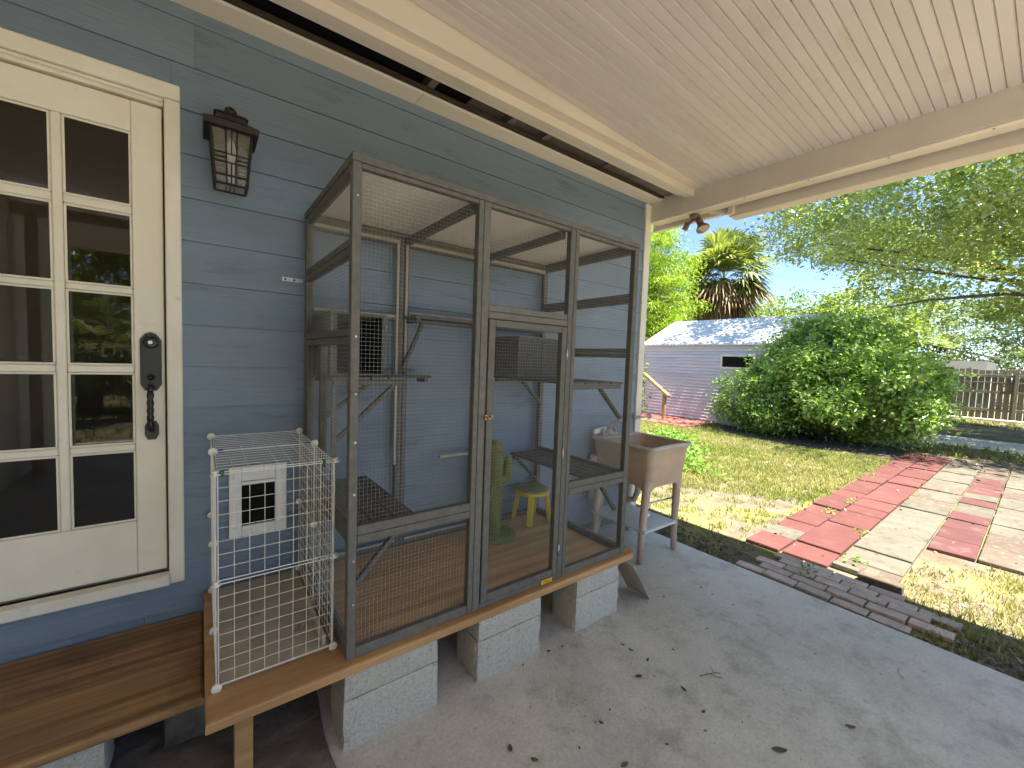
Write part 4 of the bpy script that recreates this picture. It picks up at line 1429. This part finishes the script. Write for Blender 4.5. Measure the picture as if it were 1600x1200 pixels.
tw = MB().tube([(p.x-.05, p.y+.02, .006), (p.x-.01, p.y, .01), (p.x+.03, p.y-.01, .006), (p.x+.05, p.y-.03, .008)], .0016, 5) \
    .tube([(p.x+.0, p.y, .009), (p.x+.005, p.y-.035, .012), (p.x+.03, p.y-.05, .005)], .0014, 5).tube([(p.x+.03, p.y-.01, .006), (p.x+.045, p.y+.02, .012)], .0013, 5).build('twig', m_dleaf)
tag(tw, 'thin forked dry twig lying on the concrete among leaves', 'twig')

# ---------------------------------------------------------------- paver path and brick edging
path = sheet('paver_path', m_ground, 3.62, 14.0, -3.9, -.70, G+.004)
def slope(x): return .0145*(x-4)
def paver(x0, x1, y0, y1, mat, h=.03, parent=path, nm='paver', z=G+.005):
    j = .008
    cx_, cy_ = (x0+x1)/2, (y0+y1)/2+slope((x0+x1)/2)
    a = .0145+rng.uniform(-.012, .012)
    rot = Matrix.Rotation(a, 3, 'Z') @ Matrix.Rotation(rng.uniform(-.02, .02), 3, 'X') @ Matrix.Rotation(rng.uniform(-.012, .012), 3, 'Y')
    dx_, dy_ = abs(x1-x0)/2-j, abs(y1-y0)/2-j
    hh = h+rng.uniform(-.010, .010)
    return MB().box(cx_-dx_, cx_+dx_, cy_-dy_, cy_+dy_, z, z+hh, .005, None, rot).build(nm, mat, parent)
cy = [-.815, -1.09, -1.42, -1.81, -2.11, -2.50, -2.83, -3.2, -3.6]
def run(x0, x1, ya, yb_, lens, mats):
    x = x0
    i = 0
    while x < x1:
        L_ = lens[i] if i < len(lens) else rng.choice((.30, .40, .46, .58))
        m_ = mats[i] if i < len(mats) else mats[-1]
        if callable(m_): m_ = m_()
        paver(x, x+L_, ya, yb_, m_)
        x += L_
        i += 1
pk = lambda *ms: (lambda: rng.choice(ms))
# first column: red with one pale tile
run(3.86, 10.8, cy[0], cy[1], [.36, .31, .28, .42, .36, .34, .32, .40, .33, .45], [m_pred, m_ppale]+[m_pred]*30)
run(3.90, 10.8, cy[1], cy[2], [.34, .52, .33, .57, .30, .42, .45, .34, .5], [m_pred])
run(4.03, 10.9, cy[2], cy[3], [.17, .36, .46, .36, .58, .49, .36, .36, .57, .40, .45, .8, .6], [m_ptan, m_ppale, m_ppale, m_ppale, m_ppale, m_ppale, m_ppale, m_ptan, m_ppale, m_ptan, m_ppale, m_ppale])
run(5.12, 11.0, cy[3], cy[4], [.44, .42, .38, .38, .55, .34, .34, .55, .35, .5, .5], [m_pmag, m_pmag, m_pmag, m_pmag, m_ppale, m_pmag, m_ppale, m_pmag, m_pmag, m_pmag, m_ptan, m_ptan])
run(5.13, 11.2, cy[4], cy[5], [.5, .5, .42, .5, .42, .6, .5], [m_ptan, m_ptan, m_ppale, m_ppale, m_ppale, m_ppale, pk(m_ptan, m_ppale)])
run(5.15, 11.3, cy[5], cy[6], [.45, .5, .42, .5], [pk(m_pmag, m_ptan, m_ppale)])
run(5.3, 11.3, cy[6], cy[7], [.45, .5, .42, .5], [pk(m_pmag, m_ptan, m_ppale)])
run(5.3, 11.3, cy[7], cy[8], [.45, .5, .42, .5], [pk(m_pmag, m_ptan, m_ppale)])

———

_REQUEST_: Please transcribe the material above exactly as written. Leave the pictures out.

_WRITTEN RESPONSE_:
Write part 4 of the bpy script that recreates this picture. It picks up at line 1429. This part finishes the script. Write for Blender 4.5. Measure the picture as if it were 1600x1200 pixels.
tw = MB().tube([(p.x-.05, p.y+.02, .006), (p.x-.01, p.y, .01), (p.x+.03, p.y-.01, .006), (p.x+.05, p.y-.03, .008)], .0016, 5) \
    .tube([(p.x+.0, p.y, .009), (p.x+.005, p.y-.035, .012), (p.x+.03, p.y-.05, .005)], .0014, 5).tube([(p.x+.03, p.y-.01, .006), (p.x+.045, p.y+.02, .012)], .0013, 5).build('twig', m_dleaf)
tag(tw, 'thin forked dry twig lying on the concrete among leaves', 'twig')

# ---------------------------------------------------------------- paver path and brick edging
path = sheet('paver_path', m_ground, 3.62, 14.0, -3.9, -.70, G+.004)
def slope(x): return .0145*(x-4)
def paver(x0, x1, y0, y1, mat, h=.03, parent=path, nm='paver', z=G+.005):
    j = .008
    cx_, cy_ = (x0+x1)/2, (y0+y1)/2+slope((x0+x1)/2)
    a = .0145+rng.uniform(-.012, .012)
    rot = Matrix.Rotation(a, 3, 'Z') @ Matrix.Rotation(rng.uniform(-.02, .02), 3, 'X') @ Matrix.Rotation(rng.uniform(-.012, .012), 3, 'Y')
    dx_, dy_ = abs(x1-x0)/2-j, abs(y1-y0)/2-j
    hh = h+rng.uniform(-.010, .010)
    return MB().box(cx_-dx_, cx_+dx_, cy_-dy_, cy_+dy_, z, z+hh, .005, None, rot).build(nm, mat, parent)
cy = [-.815, -1.09, -1.42, -1.81, -2.11, -2.50, -2.83, -3.2, -3.6]
def run(x0, x1, ya, yb_, lens, mats):
    x = x0
    i = 0
    while x < x1:
        L_ = lens[i] if i < len(lens) else rng.choice((.30, .40, .46, .58))
        m_ = mats[i] if i < len(mats) else mats[-1]
        if callable(m_): m_ = m_()
        paver(x, x+L_, ya, yb_, m_)
        x += L_
        i += 1
pk = lambda *ms: (lambda: rng.choice(ms))
# first column: red with one pale tile
run(3.86, 10.8, cy[0], cy[1], [.36, .31, .28, .42, .36, .34, .32, .40, .33, .45], [m_pred, m_ppale]+[m_pred]*30)
run(3.90, 10.8, cy[1], cy[2], [.34, .52, .33, .57, .30, .42, .45, .34, .5], [m_pred])
run(4.03, 10.9, cy[2], cy[3], [.17, .36, .46, .36, .58, .49, .36, .36, .57, .40, .45, .8, .6], [m_ptan, m_ppale, m_ppale, m_ppale, m_ppale, m_ppale, m_ppale, m_ptan, m_ppale, m_ptan, m_ppale, m_ppale])
run(5.12, 11.0, cy[3], cy[4], [.44, .42, .38, .38, .55, .34, .34, .55, .35, .5, .5], [m_pmag, m_pmag, m_pmag, m_pmag, m_ppale, m_pmag, m_ppale, m_pmag, m_pmag, m_pmag, m_ptan, m_ptan])
run(5.13, 11.2, cy[4], cy[5], [.5, .5, .42, .5, .42, .6, .5], [m_ptan, m_ptan, m_ppale, m_ppale, m_ppale, m_ppale, pk(m_ptan, m_ppale)])
run(5.15, 11.3, cy[5], cy[6], [.45, .5, .42, .5], [pk(m_pmag, m_ptan, m_ppale)])
run(5.3, 11.3, cy[6], cy[7], [.45, .5, .42, .5], [pk(m_pmag, m_ptan, m_ppale)])
run(5.3, 11.3, cy[7], cy[8], [.45, .5, .42, .5], [pk(m_pmag, m_ptan, m_ppale)])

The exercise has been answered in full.